Copy out every line exactly, passing over the pictures.
──────── Given records ────────
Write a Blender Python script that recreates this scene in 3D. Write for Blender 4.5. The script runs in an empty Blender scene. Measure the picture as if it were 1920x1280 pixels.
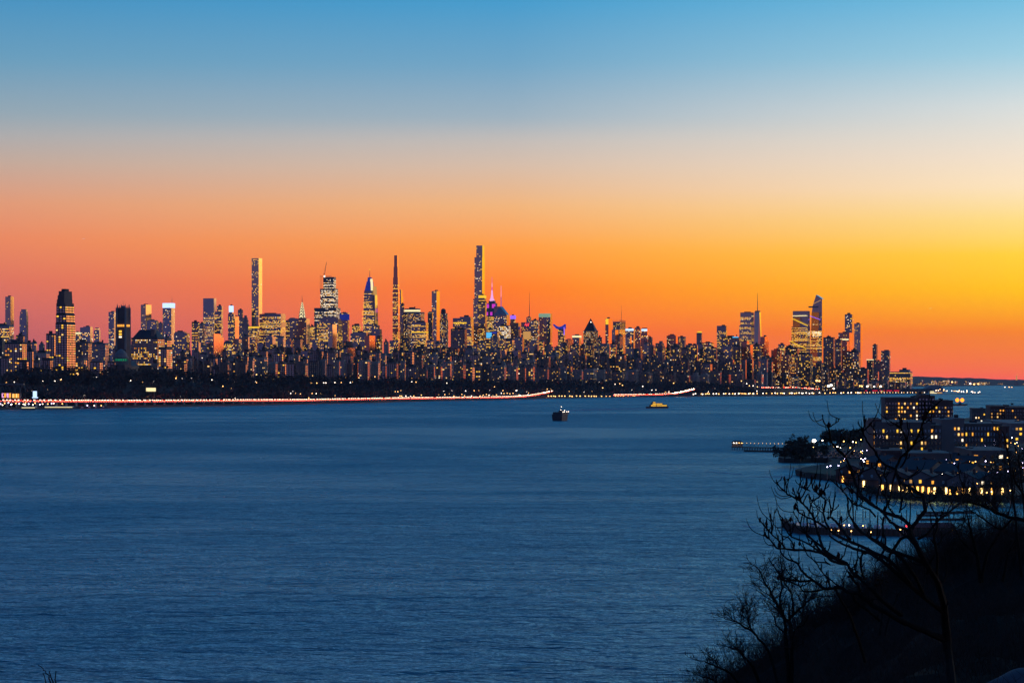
import bpy, math, random
import numpy as np
from mathutils import Vector

# ------------------------------------------------------------------ scene, camera, sky, sun, exposure
scene = bpy.context.scene
COL = scene.collection
random.seed(11)
rng = np.random.default_rng(11)

F = 5034.0        # focal length of the lens in pixels of a 1920 wide picture
H = 42.0          # eye height above the river in metres
HY = 712.0        # row of the horizon in that picture

cam_d = bpy.data.cameras.new("camera")
cam = bpy.data.objects.new("camera", cam_d)
COL.objects.link(cam)
cam.location = (0, 0, H)
cam.rotation_euler = (math.radians(90), 0, 0)
cam_d.sensor_width = 36.0
cam_d.lens = 36.0 * F / 1920.0
cam_d.shift_y = (HY - 640.0) / 1920.0
cam_d.clip_start = 0.5
cam_d.clip_end = 120000.0
scene.camera = cam

scene.render.engine = 'CYCLES'
scene.cycles.max_bounces = 6
scene.cycles.volume_bounces = 0
scene.cycles.use_denoising = True
scene.cycles.sample_clamp_indirect = 4.0
vs = scene.view_settings
vs.view_transform = 'Standard'
vs.look = 'None'
vs.exposure = 0.0
vs.gamma = 1.0
vs.use_curve_mapping = False

SUN_AZ = 50.0     # the sun has set this many degrees right of the lens axis


def lin(c):
    c = c / 255.0
    return c / 12.92 if c <= 0.04045 else ((c + 0.055) / 1.055) ** 2.4


def rgb(r, g, b, k=1.0):
    return (lin(r) * k, lin(g) * k, lin(b) * k, 1.0)


def el(py):       # sine of the elevation of a picture row
    return math.sin(math.atan2(HY - py, F))


world = bpy.data.worlds.new("World")
scene.world = world
world.use_nodes = True
wt = world.node_tree
wt.nodes.clear()


def wn(kind, **kw):
    n = wt.nodes.new(kind)
    for k, v in kw.items():
        setattr(n, k, v)
    return n


def wmath(op, a, b=None, clamp=False):
    n = wn('ShaderNodeMath', operation=op, use_clamp=clamp)
    for i, v in enumerate((a, b)):
        if v is None:
            continue
        if isinstance(v, (int, float)):
            n.inputs[i].default_value = v
        else:
            wt.links.new(v, n.inputs[i])
    return n.outputs[0]


def wramp(fac, stops):
    n = wn('ShaderNodeValToRGB')
    cr = n.color_ramp
    cr.interpolation = 'LINEAR'
    while len(cr.elements) < len(stops):
        cr.elements.new(0.5)
    for e, (p, c) in zip(cr.elements, stops):
        e.position = p
        e.color = c
    wt.links.new(fac, n.inputs[0])
    return n.outputs[0]


def wmix(fac, a, b):
    n = wn('ShaderNodeMix', data_type='RGBA')
    wt.links.new(fac, n.inputs[0])
    wt.links.new(a, n.inputs[6])
    wt.links.new(b, n.inputs[7])
    return n.outputs[2]


tc = wn('ShaderNodeTexCoord')
sep = wn('ShaderNodeSeparateXYZ')
wt.links.new(tc.outputs['Generated'], sep.inputs[0])
zc = wmath('MAXIMUM', sep.outputs[2], 0.0)
hpos = wmath('POWER', zc, 0.5)
sx, sy = math.sin(math.radians(SUN_AZ)), math.cos(math.radians(SUN_AZ))
hx = wmath('MULTIPLY', sep.outputs[0], sx)
hy_ = wmath('MULTIPLY', sep.outputs[1], sy)
dotv = wmath('ADD', hx, hy_)
hl = wmath('SQRT', wmath('ADD', wmath('MULTIPLY', sep.outputs[0], sep.outputs[0]), wmath('MULTIPLY', sep.outputs[1], sep.outputs[1])))
cosd = wmath('DIVIDE', dotv, wmath('MAXIMUM', hl, 1e-4))
cosd = wmath('MAXIMUM', wmath('MINIMUM', cosd, 0.99999), -0.99999)
ang = wmath('MULTIPLY', wmath('ARCCOSINE', cosd), 180 / math.pi)      # degrees from the sunset point


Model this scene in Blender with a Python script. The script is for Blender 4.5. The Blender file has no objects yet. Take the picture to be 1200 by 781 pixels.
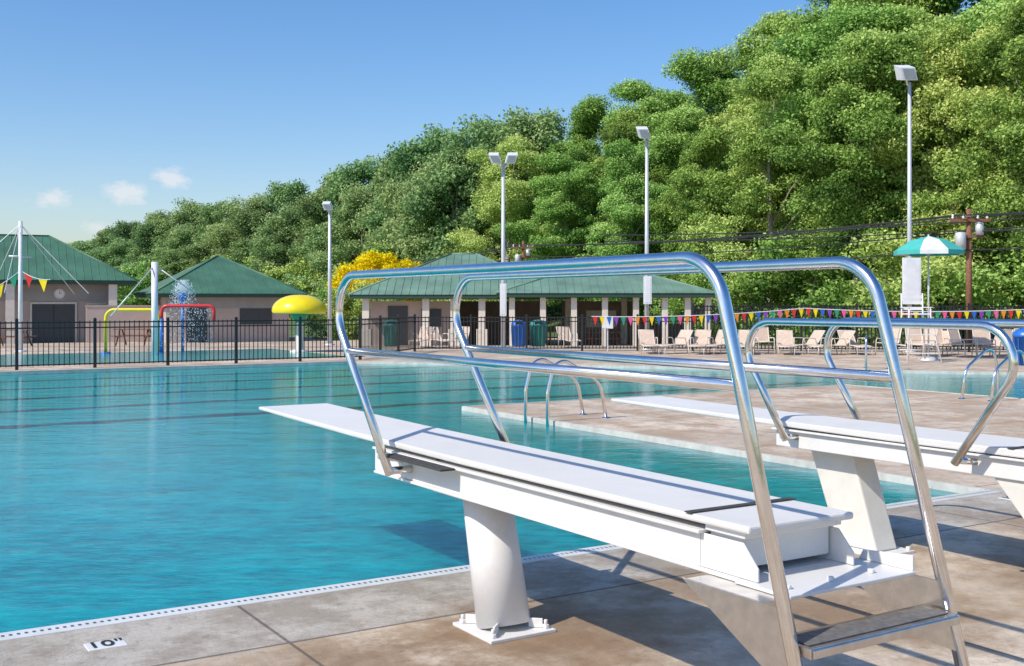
────────
Response to the exercise ▸
Write a Blender Python script that recreates this scene in 3D. Write for Blender 4.5. The script runs in an empty Blender scene. Measure the picture as if it were 1920x1280 pixels.
import bpy, math, random
import numpy as np
from mathutils import Vector

# ------------------------------------------------------------------ scene, camera, sky, sun, exposure
scene = bpy.context.scene
COL = scene.collection
random.seed(11)
rng = np.random.default_rng(11)

F = 5034.0        # focal length of the lens in pixels of a 1920 wide picture
H = 42.0          # eye height above the river in metres
HY = 712.0        # row of the horizon in that picture

cam_d = bpy.data.cameras.new("camera")
cam = bpy.data.objects.new("camera", cam_d)
COL.objects.link(cam)
cam.location = (0, 0, H)
cam.rotation_euler = (math.radians(90), 0, 0)
cam_d.sensor_width = 36.0
cam_d.lens = 36.0 * F / 1920.0
cam_d.shift_y = (HY - 640.0) / 1920.0
cam_d.clip_start = 0.5
cam_d.clip_end = 120000.0
scene.camera = cam

scene.render.engine = 'CYCLES'
scene.cycles.max_bounces = 6
scene.cycles.volume_bounces = 0
scene.cycles.use_denoising = True
scene.cycles.sample_clamp_indirect = 4.0
vs = scene.view_settings
vs.view_transform = 'Standard'
vs.look = 'None'
vs.exposure = 0.0
vs.gamma = 1.0
vs.use_curve_mapping = False

SUN_AZ = 50.0     # the sun has set this many degrees right of the lens axis


def lin(c):
    c = c / 255.0
    return c / 12.92 if c <= 0.04045 else ((c + 0.055) / 1.055) ** 2.4


def rgb(r, g, b, k=1.0):
    return (lin(r) * k, lin(g) * k, lin(b) * k, 1.0)


def el(py):       # sine of the elevation of a picture row
    return math.sin(math.atan2(HY - py, F))


world = bpy.data.worlds.new("World")
scene.world = world
world.use_nodes = True
wt = world.node_tree
wt.nodes.clear()


def wn(kind, **kw):
    n = wt.nodes.new(kind)
    for k, v in kw.items():
        setattr(n, k, v)
    return n


def wmath(op, a, b=None, clamp=False):
    n = wn('ShaderNodeMath', operation=op, use_clamp=clamp)
    for i, v in enumerate((a, b)):
        if v is None:
            continue
        if isinstance(v, (int, float)):
            n.inputs[i].default_value = v
        else:
            wt.links.new(v, n.inputs[i])
    return n.outputs[0]


def wramp(fac, stops):
    n = wn('ShaderNodeValToRGB')
    cr = n.color_ramp
    cr.interpolation = 'LINEAR'
    while len(cr.elements) < len(stops):
        cr.elements.new(0.5)
    for e, (p, c) in zip(cr.elements, stops):
        e.position = p
        e.color = c
    wt.links.new(fac, n.inputs[0])
    return n.outputs[0]


def wmix(fac, a, b):
    n = wn('ShaderNodeMix', data_type='RGBA')
    wt.links.new(fac, n.inputs[0])
    wt.links.new(a, n.inputs[6])
    wt.links.new(b, n.inputs[7])
    return n.outputs[2]


tc = wn('ShaderNodeTexCoord')
sep = wn('ShaderNodeSeparateXYZ')
wt.links.new(tc.outputs['Generated'], sep.inputs[0])
zc = wmath('MAXIMUM', sep.outputs[2], 0.0)
hpos = wmath('POWER', zc, 0.5)
sx, sy = math.sin(math.radians(SUN_AZ)), math.cos(math.radians(SUN_AZ))
hx = wmath('MULTIPLY', sep.outputs[0], sx)
hy_ = wmath('MULTIPLY', sep.outputs[1], sy)
dotv = wmath('ADD', hx, hy_)
hl = wmath('SQRT', wmath('ADD', wmath('MULTIPLY', sep.outputs[0], sep.outputs[0]), wmath('MULTIPLY', sep.outputs[1], sep.outputs[1])))
cosd = wmath('DIVIDE', dotv, wmath('MAXIMUM', hl, 1e-4))
cosd = wmath('MAXIMUM', wmath('MINIMUM', cosd, 0.99999), -0.99999)
ang = wmath('MULTIPLY', wmath('ARCCOSINE', cosd), 180 / math.pi)      # degrees from the sunset point


Model this scene in Blender with a Python script. The script is for Blender 4.5. The Blender file has no objects yet. Take the picture to be 1200 by 781 pixels.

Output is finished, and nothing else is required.